Sunday, November 22, 2020

The Last House on the Left (1972)

Another of the movies that I had the chance to DVR during one of the free preview movies was the landmark 1972 horror movie The Last House on the Left. I was hoping to do a post for it in the run-up to Halloween, but it wasn't back on TCM just then. I noticed that it's finally got an airing tomorrow at 4:15 AM on Epix Hits, and I think another airing on November 30, so I watched the movie to give you a review here.

Mari Collingwood (Sandra Cassell) is a 17-year-old daughter of Dr. John and Estele Collingwood, who live in one of the more distant Connecticut suburbs of New York. (IMDb says Westport was a filming location, and based on a map on the wall of the police department, it looks consistent with Westport.) It's Mari's birthday, and one of the things she plans to do is celebrate with her friend Phyllis (Lucy Grantham) by going to a concert in New York City. Mari's parents are worried that the concert is in a rough part of the city, this being the era (as I like to describe it) just before Gerald Ford told the city to drop dead.

While Mari and Phyllis are making their way to New York, we hear radio reports about a couple of extremely violent criminals who have escaped prison: Krug Still (David Hess), who has kept his son Junior (Marc Sheffler) hepped up on dope; Krug's girlfriend Sadie (Jeramie Rain); and a fourth named Weasel (Fred Lincoln). They brutally killed a priest and nun among other crimes, and the way that they're constantly mentioned, it's pretty obvious that their paths are going to cross the paths of Mari and Phyllis.

Soon enough those paths cross, in a rather stupid way. Phyllis decides she wants to score some weed, and just starts asking random strangers if they know where she can get it. Of course, one of the criminals is the guy she asks, and he brings them up to their apartment, where they immediately begin to sexually harass the two young women. And it's not as if they can let the two women go on their merry way, because of course the police will be on the case. Cut to the next morning, and the criminals are stuffing their two hostages into the trunk of their car, as the criminals try to get away to who knows where.

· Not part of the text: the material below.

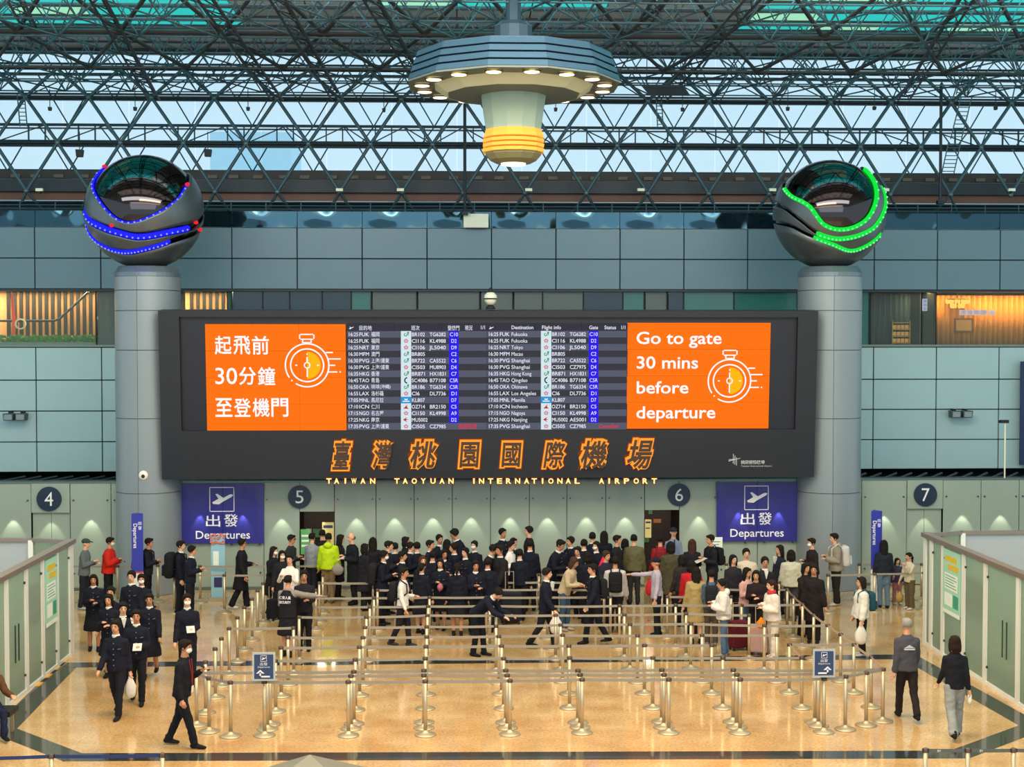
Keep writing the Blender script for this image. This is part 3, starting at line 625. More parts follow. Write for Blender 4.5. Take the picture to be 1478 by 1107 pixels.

Wouldn't you know it, but the place they wind up escaping to and stopping once their car breaks down just happens to be the forest exactly where the Collingwoods live! The criminals take the two women out of the trunk and into the forest, and precede to be even more abusive and taunting to their victims. Both victims try to escape, but eventually get caught. For their efforts, the young women get raped and killed.

In a turn of events that's not really a twist because you can probably see it coming, the criminals, still being stuck in Connecticut with a broken-down car, decide to stop for help at the nearest house, which of course just happens to be the Collingwods' house. Eventually, the couple realize that the guests they have are the psychotic killers, and that said killers murdered their daughter, leading to the movie's climax.

The Last House on the Left is a low-budget movie that has gained a lot of notoriety over the years in no small part because one of the driving forces behind the movie was Wes Craven, who would of course go on to make the Nightmare on Elm Street series. As a low-budget movie, it would be easy to dismiss the movie as the cheap B movie it is.

But at the same time, while it has all the flaws of such low-budget movies, especially bad character decisions and some plot holes, the movie is still surprisingly effective and watchable. The low budget gives it a more intimate feeling, which works to the movie's advantage. There was a remake about a decade ago, but I haven't seen that so can't compare or comment. I believe both versions are available on DVD.